As an adult, also, you have an identity, that you are an Indian. For people like my parents, for instance, they were Indian people who happened to be living in America, whereas I was still forming an identity. And it's very hard because like, I went to school, very American, house, Indian. So how do you make those two work with each other? So I think it's much harder as a kid and I feel for kids who come at that age. I think it's a little easier today, because I just think that kids are much more aware of what's going on. But it's definitely pretty different, because you're trying to fit in, and that part is hard, because you don't know what you should do, what you shouldn't do. Dating, for instance, was a big deal. Already, you know, it’s middle school, and I would sometimes have somebody say, you know, want to go see a movie or whatever. And it was such a shock to me, as a 12 year old, like, are you asking me to go out, so of course, I had sort of a handy answer ready, in our culture, we don't date, that was kind of my standard answer. It was not a big school, after a while everybody knows. But I think it's hard to sort of say, well, my friends are going out so why shouldn’t I go out, what's the big deal about going to see a movie? But then you go home, and it's like, the whole culture talk comes on, and you realize that this is who I truly am, so let me pick out things that are good in society here, whereas I should maintain the Indian culture. I don't know, I think kids probably still struggle with that. I mean, you're not a whole lot older than I was when I came. But I think that with time this has become easier, right? And like your mom was raised here; for my kids, I was raised here, so it’s a little different, because we've been through it already. So we are probably a little bit more accommodating or understanding about what you all are going through.

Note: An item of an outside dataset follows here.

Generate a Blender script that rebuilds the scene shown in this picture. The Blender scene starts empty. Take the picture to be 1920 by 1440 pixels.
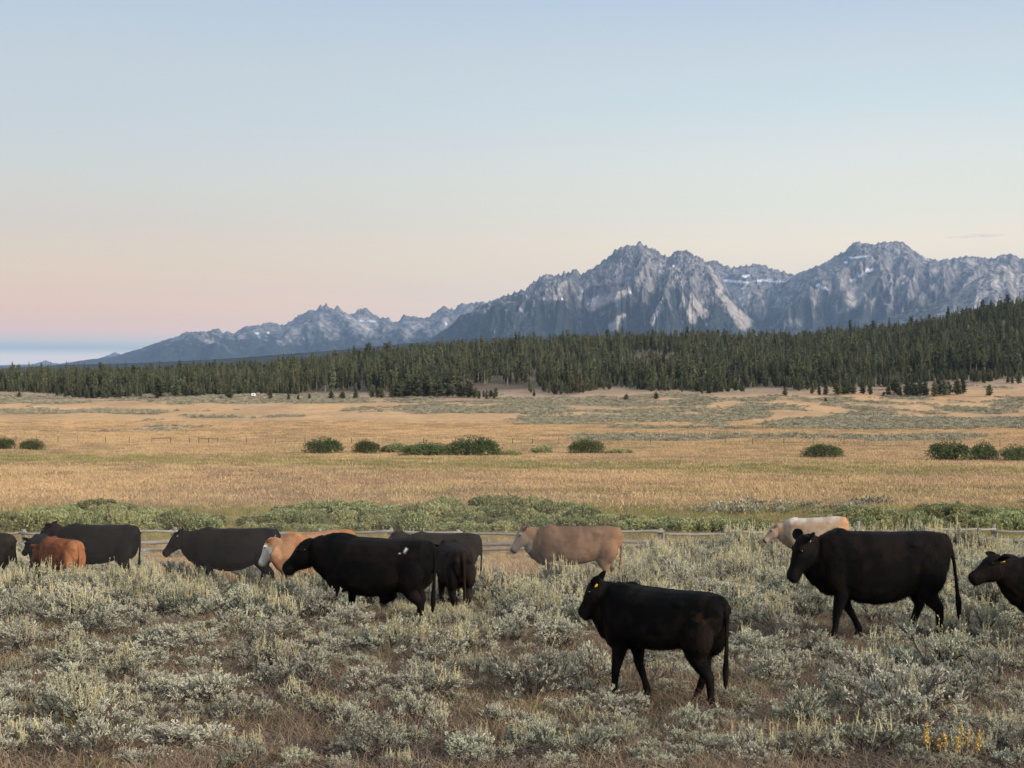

And overall, are you happy that your family came to America?
Yes, overall, I am happy that we came here. I think the Indian culture is rich, but there's also things amongst the Indian people that I don't like as much. I think that they're very nosy about being in your business all the time. Especially, I know, in India, all your neighbors sort of knew everything about you, and there’s gossiping. And I'm not saying that it doesn't happen here, but I think people are more independent in living and they kind of let you live the way you want to live. When I was about three years old, I got Bell’s palsy on the left side of my face, and it just never really went away. So in India, there's a lot of teasing, like, oh, no, you have a crooked mouth and all that. Whereas here, I have to say that the American people, even kids, I never had anybody tell me that here. So I thought that was excellent. I think there's a lot of opportunities here to do what you want and in India, there's a lot more expectations to do certain things. So I think life here is much more free and much more open, and that part I love. I definitely missed growing up in India with my cousins because my dad and one of his brothers came to this country but everybody else stayed in India and I missed seeing my grandparents very frequently so you know there was definitely a loss of not being in India. We did go and I married somebody whose family's in India so we continue to go, but it's not the same thing, you definitely miss out on some things over there. But overall, I think I like it better here. I think it's cleaner [here]; there's a lot more regulations about pollution and traffic and all sorts of things. And I don't like the caste system that India has and how people may treat the people who work for them, so those kinds of things I really like here. And I think now there's enough Indian people around that if you want to maintain your culture there is enough space to do it and there's temples and social events and other things so I think it's a pretty good mix here.